Copy each line that contains the word "from".

Collected material ->
■ ■ ■ ■ ■
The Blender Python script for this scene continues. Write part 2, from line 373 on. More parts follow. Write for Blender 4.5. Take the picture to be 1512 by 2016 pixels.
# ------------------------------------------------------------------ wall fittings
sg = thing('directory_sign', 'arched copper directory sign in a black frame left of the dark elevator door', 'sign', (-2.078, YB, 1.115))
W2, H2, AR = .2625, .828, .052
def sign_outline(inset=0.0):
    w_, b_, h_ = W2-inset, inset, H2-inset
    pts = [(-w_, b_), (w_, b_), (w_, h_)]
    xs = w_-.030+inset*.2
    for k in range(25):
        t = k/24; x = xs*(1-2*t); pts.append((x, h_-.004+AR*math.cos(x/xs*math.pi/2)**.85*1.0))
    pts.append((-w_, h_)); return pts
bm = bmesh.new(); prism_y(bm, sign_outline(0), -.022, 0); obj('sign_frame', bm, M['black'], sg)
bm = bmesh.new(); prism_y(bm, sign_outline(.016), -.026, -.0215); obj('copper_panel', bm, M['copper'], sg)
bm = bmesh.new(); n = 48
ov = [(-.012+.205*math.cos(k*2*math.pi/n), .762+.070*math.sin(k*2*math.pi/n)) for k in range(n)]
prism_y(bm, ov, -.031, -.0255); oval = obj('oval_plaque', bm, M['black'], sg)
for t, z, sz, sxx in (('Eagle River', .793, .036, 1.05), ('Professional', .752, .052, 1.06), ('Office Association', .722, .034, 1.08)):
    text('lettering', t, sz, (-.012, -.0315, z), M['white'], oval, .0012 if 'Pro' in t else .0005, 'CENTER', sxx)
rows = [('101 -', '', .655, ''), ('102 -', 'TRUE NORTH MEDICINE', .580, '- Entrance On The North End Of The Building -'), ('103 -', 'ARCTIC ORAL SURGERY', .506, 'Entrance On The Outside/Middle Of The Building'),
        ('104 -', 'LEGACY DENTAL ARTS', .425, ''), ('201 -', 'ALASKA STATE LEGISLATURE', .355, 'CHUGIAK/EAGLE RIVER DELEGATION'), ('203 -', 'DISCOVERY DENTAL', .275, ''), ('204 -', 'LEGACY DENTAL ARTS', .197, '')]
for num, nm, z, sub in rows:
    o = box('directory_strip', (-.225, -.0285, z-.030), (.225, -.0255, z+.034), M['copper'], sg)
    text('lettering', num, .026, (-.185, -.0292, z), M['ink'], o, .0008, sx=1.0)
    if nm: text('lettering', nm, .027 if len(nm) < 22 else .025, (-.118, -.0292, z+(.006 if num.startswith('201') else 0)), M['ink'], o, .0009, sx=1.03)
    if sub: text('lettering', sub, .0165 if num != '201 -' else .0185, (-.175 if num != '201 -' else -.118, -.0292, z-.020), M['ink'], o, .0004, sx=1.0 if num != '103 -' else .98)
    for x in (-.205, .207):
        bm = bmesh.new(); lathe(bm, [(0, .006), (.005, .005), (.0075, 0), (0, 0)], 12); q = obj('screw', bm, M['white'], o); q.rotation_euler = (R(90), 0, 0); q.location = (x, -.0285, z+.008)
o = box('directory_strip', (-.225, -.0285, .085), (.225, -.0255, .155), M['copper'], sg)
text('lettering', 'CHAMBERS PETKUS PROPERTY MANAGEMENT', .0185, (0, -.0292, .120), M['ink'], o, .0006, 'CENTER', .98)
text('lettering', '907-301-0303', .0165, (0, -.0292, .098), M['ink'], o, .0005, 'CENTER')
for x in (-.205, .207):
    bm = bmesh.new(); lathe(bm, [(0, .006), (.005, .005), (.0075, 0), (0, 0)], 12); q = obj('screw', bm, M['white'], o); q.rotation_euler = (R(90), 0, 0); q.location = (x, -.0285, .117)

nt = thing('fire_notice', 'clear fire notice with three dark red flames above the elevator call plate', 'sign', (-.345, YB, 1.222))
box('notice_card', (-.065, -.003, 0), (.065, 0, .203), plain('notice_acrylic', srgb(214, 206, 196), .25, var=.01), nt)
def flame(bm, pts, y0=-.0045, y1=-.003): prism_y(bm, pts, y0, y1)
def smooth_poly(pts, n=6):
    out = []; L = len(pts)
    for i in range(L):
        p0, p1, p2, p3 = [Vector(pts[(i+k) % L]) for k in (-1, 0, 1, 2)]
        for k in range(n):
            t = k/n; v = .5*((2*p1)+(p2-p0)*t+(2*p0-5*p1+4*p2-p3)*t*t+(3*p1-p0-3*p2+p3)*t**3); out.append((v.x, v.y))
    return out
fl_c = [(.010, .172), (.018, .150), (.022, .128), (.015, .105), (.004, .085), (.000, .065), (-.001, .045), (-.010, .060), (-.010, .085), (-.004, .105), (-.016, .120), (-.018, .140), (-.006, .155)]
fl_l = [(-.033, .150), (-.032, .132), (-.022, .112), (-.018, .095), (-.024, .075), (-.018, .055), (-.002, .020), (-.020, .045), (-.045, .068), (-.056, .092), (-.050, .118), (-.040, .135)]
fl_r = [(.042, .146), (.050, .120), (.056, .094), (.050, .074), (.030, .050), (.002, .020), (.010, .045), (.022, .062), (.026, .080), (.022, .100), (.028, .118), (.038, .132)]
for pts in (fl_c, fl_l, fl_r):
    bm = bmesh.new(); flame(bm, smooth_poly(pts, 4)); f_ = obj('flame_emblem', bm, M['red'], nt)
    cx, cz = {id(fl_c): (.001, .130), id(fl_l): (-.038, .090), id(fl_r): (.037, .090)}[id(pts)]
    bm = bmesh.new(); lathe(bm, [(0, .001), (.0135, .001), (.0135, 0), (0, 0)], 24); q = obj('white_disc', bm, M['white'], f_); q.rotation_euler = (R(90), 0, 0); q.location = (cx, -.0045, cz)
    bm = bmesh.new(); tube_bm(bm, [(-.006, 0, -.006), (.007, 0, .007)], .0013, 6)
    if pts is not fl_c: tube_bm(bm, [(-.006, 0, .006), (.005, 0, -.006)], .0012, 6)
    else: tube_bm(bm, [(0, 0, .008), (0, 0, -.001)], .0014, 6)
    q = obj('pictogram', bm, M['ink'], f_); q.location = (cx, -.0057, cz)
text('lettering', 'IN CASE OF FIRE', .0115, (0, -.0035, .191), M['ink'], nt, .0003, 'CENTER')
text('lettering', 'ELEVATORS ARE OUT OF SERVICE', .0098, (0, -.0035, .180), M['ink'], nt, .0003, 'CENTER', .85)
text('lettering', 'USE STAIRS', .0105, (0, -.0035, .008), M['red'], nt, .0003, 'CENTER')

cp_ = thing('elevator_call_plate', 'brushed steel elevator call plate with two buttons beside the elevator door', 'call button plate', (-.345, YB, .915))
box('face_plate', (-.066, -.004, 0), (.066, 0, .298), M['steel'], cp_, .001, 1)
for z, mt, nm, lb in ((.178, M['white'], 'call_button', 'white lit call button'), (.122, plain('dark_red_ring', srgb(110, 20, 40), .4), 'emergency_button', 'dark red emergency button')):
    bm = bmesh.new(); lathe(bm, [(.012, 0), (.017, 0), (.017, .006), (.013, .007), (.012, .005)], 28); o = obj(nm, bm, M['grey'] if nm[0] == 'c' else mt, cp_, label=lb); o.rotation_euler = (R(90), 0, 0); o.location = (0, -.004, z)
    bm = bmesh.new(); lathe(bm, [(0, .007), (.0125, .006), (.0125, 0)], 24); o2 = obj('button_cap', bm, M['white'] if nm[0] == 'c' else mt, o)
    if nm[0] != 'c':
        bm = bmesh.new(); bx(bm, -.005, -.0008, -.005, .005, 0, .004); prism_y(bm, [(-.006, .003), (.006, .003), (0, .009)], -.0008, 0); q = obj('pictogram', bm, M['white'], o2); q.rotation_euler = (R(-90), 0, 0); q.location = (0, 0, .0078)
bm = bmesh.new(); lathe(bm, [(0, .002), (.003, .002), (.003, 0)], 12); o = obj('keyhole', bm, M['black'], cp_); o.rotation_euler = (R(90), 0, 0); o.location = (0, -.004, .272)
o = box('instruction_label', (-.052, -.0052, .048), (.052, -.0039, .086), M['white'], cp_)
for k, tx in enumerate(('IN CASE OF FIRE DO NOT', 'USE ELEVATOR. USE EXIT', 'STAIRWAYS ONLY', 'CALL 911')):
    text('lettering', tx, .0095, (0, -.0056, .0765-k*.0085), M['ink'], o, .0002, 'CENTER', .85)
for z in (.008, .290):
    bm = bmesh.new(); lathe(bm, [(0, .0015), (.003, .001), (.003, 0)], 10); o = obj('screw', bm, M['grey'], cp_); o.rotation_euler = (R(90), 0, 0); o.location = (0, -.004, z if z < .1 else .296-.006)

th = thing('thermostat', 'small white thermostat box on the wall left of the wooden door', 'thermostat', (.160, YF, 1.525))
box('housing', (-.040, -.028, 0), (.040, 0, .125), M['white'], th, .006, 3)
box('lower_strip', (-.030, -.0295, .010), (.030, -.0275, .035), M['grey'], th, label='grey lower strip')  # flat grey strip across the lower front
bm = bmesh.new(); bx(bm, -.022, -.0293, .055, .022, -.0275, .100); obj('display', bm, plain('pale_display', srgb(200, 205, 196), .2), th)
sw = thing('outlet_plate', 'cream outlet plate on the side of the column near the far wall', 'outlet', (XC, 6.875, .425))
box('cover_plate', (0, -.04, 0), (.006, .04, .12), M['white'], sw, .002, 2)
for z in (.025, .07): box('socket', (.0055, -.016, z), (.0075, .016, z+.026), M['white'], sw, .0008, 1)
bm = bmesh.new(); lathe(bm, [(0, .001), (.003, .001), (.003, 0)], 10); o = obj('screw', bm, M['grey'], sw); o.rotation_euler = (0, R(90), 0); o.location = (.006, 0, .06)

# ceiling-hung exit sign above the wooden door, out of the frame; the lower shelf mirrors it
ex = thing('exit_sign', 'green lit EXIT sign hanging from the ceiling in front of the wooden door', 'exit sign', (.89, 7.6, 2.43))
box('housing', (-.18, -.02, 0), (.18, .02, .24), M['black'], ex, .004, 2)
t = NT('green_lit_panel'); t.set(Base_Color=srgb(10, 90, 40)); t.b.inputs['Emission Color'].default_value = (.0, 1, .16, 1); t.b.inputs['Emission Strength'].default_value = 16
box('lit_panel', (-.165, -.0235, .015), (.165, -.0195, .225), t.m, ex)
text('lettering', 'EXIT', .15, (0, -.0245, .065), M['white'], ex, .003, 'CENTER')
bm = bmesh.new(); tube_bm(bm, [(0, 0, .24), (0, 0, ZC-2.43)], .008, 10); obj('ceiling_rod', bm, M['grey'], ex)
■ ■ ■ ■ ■
Result of this task ->
The Blender Python script for this scene continues. Write part 2, from line 373 on. More parts follow. Write for Blender 4.5. Take the picture to be 1512 by 2016 pixels.
ex = thing('exit_sign', 'green lit EXIT sign hanging from the ceiling in front of the wooden door', 'exit sign', (.89, 7.6, 2.43))